Shattered Lives is a strange film, which actually works well towards its benefit. There are plenty of straight-to-DVD horror movies about pretty urbanites hunted by hillbillies or zombies feasting on frat boys. With Shattered Lives, we never really know what’s going on, even though we know (based on the introduction) where it will eventually end. It’s incredibly flawed in its storytelling, but the movie has more ambition than is required and makes some fairly interesting and possibly, scary choices.
High Points
There’s some genuinely strong attempts to get inside the marriage of Rachel’s parents, leading to a surprisingly believable moment where her mother acknowledges that she’s just not living the life she thought she wanted
Low Points
...but then again, it’s hard to even care when said character has done just about everything but beat her daughter with wire hangers and slap her in the face with a handful of Comet
Lessons Learned
You should always do at least one fun thing a day.
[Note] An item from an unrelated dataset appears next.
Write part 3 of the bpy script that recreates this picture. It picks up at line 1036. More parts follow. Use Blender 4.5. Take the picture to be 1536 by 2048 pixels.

This is some ace life advice from Rachel’s dad, who also theorizes that married people fight all the time because that’s what marriage is
Despite the visual limitations of a gas mask, wearing one offers few drawbacks when committing multiple homicide
When your clown dolls tell you to stop asking questions, stop...asking...questions
Rent/Bury/Buy
I rather liked Shattered Lives, even though the sane film fan inside me knows it’s not necessarily very good. Even so, I admired the weirdness of it all. Writer/director Carl Lindbergh definitely needs some more practice behind the camera, but he clearly has some interesting ideas and isn’t afraid to throw some wackiness our way. I’m genuinely curious to see where he goes from here. The film is streaming on Netflix (which is, quite frankly, as much effort as you should put into acquiring it) so give it a try if you want something different and don’t mind a lot of rough edges.